New listings for detached, attached and apartment properties totalled 7,014 in May 2010, a 48.2 per cent increase compared to May 2009 when 4,733 new units were listed, and an 8.3 per cent decline compared to April 2010 when 7,648 properties were added to the MLS®.

At 17,492, the total number of property listings on the MLS® increased 10 per cent in May compared to last month, and is up 28.2 per cent compared to this time last year.

“Prospective home buyers in today’s market have a broad selection to choose from in every property type. REALTORS® are telling us they’re working with buyers who are not feeling as rushed to make a decision as they did late last year and earlier in the year,” Jake Moldowan, REBGV president said.

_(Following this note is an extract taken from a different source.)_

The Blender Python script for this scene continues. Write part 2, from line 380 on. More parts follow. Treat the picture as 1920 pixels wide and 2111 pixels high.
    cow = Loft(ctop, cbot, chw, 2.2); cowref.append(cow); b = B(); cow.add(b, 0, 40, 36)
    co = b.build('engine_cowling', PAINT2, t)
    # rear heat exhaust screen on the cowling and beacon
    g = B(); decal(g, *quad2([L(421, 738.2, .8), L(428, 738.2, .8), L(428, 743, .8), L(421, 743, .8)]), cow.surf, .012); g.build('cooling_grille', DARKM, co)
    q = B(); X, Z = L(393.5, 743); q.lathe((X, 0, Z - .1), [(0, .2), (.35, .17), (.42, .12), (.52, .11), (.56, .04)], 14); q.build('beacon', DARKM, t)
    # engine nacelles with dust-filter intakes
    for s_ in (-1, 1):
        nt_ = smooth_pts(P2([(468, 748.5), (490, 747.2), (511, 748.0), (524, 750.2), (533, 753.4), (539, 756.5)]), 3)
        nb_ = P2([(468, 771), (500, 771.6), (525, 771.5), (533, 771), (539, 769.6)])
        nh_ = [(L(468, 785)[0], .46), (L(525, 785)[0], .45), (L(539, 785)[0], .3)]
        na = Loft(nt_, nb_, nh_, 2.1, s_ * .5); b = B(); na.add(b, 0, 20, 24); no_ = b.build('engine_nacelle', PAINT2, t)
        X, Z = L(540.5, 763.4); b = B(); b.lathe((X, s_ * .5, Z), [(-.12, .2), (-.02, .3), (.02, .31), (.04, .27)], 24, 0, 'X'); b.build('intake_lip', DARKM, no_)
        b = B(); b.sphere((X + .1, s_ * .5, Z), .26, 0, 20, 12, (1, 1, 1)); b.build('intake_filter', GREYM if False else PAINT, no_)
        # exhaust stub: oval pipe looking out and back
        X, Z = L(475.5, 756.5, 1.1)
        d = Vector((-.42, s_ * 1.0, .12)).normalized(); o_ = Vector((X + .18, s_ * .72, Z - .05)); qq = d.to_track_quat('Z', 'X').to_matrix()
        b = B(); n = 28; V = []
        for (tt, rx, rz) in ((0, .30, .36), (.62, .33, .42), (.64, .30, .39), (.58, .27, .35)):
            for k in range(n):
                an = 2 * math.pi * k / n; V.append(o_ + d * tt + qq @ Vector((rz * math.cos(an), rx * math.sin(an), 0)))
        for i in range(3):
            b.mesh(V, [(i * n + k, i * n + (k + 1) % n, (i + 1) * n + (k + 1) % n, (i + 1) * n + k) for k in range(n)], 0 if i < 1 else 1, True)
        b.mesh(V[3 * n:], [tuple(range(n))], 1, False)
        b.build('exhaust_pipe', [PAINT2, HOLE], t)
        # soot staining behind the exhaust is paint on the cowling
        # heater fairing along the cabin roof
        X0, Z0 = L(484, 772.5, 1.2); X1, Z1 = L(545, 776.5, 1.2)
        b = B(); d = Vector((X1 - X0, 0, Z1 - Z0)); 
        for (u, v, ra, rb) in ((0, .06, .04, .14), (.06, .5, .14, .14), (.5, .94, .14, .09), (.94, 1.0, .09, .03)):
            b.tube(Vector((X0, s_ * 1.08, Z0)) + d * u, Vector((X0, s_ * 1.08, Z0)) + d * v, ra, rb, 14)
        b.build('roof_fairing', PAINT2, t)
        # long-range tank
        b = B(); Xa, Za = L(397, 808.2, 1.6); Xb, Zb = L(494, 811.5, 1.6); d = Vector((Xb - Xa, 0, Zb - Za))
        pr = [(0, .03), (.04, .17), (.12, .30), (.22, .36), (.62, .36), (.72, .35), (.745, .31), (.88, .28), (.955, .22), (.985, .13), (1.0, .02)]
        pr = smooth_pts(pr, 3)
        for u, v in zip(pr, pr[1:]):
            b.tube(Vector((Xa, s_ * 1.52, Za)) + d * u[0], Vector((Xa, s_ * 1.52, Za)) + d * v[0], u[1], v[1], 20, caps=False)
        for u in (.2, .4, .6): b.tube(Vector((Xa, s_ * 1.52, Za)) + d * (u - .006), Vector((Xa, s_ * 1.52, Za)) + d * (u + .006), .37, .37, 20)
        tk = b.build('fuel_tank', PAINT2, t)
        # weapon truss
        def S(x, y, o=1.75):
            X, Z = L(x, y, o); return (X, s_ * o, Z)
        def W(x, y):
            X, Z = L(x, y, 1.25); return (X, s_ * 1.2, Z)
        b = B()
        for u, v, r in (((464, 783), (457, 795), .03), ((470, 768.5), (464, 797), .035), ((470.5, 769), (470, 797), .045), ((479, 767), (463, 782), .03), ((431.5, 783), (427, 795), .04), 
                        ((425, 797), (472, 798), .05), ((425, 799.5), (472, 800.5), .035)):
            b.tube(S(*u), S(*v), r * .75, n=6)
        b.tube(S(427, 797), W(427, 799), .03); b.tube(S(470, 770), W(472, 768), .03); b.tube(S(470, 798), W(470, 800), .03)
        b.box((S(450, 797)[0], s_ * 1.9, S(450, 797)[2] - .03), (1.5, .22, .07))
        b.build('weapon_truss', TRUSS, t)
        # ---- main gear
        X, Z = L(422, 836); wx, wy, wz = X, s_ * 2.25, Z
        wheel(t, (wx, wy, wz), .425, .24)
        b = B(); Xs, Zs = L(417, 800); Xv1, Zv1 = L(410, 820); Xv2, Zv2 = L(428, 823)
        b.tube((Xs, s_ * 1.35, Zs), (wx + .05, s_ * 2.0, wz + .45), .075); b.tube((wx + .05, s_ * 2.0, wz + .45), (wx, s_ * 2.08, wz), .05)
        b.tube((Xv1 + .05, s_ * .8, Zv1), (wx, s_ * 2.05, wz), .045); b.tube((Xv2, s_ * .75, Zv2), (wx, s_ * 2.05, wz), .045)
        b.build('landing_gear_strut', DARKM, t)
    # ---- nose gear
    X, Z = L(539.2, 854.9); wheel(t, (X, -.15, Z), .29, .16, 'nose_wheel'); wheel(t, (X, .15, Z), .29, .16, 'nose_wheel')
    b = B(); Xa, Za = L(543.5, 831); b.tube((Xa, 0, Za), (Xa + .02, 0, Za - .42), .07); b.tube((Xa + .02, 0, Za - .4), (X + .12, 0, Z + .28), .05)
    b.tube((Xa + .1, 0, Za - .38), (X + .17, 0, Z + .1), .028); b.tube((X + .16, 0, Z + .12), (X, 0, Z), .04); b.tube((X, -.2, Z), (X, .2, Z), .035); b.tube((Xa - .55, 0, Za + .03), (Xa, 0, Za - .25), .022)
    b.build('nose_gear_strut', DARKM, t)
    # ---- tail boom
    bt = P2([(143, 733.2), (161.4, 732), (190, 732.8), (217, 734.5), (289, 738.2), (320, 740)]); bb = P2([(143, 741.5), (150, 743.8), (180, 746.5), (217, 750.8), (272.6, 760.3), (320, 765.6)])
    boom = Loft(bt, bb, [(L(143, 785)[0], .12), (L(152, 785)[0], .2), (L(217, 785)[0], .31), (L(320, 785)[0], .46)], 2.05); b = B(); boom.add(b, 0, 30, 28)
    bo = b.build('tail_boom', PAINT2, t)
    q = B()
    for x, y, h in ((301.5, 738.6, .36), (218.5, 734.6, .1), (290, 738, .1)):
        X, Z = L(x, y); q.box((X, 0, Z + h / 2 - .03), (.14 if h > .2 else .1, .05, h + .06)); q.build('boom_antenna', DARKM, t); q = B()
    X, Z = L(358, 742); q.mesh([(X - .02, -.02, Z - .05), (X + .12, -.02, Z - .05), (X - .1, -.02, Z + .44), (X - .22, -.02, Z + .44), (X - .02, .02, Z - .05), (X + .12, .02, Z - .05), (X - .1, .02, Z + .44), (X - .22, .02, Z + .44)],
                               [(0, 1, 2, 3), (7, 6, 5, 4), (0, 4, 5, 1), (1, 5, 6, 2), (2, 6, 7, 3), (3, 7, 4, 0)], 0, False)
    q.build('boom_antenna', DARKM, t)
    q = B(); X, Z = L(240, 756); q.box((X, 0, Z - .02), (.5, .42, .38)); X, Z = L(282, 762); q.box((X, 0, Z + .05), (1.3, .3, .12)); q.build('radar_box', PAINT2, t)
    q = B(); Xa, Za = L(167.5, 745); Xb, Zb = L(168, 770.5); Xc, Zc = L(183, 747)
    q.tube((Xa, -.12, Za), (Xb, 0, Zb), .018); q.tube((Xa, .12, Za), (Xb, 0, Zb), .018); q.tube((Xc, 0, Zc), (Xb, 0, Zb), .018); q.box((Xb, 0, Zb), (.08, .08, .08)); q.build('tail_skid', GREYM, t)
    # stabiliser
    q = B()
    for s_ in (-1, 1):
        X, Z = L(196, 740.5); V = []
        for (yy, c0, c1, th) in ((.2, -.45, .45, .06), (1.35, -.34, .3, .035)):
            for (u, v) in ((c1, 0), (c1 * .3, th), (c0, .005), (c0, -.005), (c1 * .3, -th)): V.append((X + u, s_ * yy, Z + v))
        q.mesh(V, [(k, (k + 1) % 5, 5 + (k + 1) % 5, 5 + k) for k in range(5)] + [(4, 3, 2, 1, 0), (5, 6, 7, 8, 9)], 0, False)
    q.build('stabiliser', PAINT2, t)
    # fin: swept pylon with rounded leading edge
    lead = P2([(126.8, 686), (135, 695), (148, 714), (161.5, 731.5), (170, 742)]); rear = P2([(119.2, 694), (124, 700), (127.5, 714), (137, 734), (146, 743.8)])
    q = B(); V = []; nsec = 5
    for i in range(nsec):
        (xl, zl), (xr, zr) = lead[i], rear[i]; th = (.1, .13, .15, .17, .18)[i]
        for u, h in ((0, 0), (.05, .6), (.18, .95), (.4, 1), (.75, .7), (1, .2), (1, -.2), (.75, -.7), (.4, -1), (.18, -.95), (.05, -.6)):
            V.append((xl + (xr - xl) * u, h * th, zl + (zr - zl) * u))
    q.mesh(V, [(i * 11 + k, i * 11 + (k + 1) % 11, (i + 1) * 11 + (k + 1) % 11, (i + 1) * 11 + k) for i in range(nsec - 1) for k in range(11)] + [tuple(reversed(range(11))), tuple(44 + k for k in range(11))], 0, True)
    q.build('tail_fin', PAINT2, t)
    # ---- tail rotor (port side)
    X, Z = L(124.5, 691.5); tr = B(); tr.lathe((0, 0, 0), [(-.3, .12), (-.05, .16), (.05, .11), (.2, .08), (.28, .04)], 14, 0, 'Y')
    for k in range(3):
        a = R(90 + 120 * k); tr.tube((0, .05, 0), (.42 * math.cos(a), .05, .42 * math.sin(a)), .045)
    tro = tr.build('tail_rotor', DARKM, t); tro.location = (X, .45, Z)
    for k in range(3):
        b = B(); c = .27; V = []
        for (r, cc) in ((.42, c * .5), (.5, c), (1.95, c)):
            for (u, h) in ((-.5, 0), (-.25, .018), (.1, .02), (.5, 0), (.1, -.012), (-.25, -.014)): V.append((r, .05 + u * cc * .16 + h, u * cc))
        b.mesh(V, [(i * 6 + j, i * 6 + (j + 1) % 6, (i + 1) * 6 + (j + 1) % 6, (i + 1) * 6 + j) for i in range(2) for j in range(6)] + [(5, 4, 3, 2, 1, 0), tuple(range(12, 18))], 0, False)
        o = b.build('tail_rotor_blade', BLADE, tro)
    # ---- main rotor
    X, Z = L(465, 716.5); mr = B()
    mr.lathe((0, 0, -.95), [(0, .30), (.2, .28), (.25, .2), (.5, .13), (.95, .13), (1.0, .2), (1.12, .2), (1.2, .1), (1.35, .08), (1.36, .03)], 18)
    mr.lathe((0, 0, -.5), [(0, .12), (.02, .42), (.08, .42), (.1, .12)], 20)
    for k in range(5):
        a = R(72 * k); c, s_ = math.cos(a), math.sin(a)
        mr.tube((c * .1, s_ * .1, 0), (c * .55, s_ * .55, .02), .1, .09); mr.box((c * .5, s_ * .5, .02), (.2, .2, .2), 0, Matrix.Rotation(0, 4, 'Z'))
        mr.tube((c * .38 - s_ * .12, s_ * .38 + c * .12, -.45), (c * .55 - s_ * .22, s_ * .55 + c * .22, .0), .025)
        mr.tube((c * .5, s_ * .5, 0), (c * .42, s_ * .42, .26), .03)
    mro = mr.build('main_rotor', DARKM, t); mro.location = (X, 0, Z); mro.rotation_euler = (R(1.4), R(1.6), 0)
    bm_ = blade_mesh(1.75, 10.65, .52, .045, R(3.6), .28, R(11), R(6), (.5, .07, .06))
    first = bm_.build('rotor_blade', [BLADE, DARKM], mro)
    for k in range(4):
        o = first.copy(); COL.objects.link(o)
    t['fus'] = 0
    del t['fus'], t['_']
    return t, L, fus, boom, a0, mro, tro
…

Over the last 12 months, the overall MLSLink® Housing Price Index (HPI) benchmark price for all residential properties in Greater Vancouver increased 16.7 per cent to $590,662 from $506,201 in May 2009.

“It’s important for those looking to buy or sell a home to remember that real estate is local and wise real estate decisions are made by those who understand current market conditions at the neighbourhood level,” Moldowan said.

Sales of detached properties in May 2010 reached 1,256, a decrease of 10.4 per cent from the 1,402 detached sales recorded in May 2009 and a 4.4 per cent increase from the 1,203 units sold in May 2008. The benchmark price for detached properties increased 19.1 per cent from May 2009 to $810,175.

Sales of apartment properties reached 1,354 in May 2010, a decline of 7.1 per cent compared to the 1,458 sales in May 2009 and an increase of 8.8 per cent compared to the 1,244 sales in May 2008.The benchmark price of an apartment property increased 13.9 per cent from May 2009 to $398,783.

Attached property sales in May 2010 totalled 546, a decline of 17.8 per cent compared to the 664 sales in May 2009 and a 1.6 per cent decline from the 555 attached properties sold in May 2008. The benchmark price of an attached unit increased 14.8 per cent between May 2009 and 2010 to $500,339.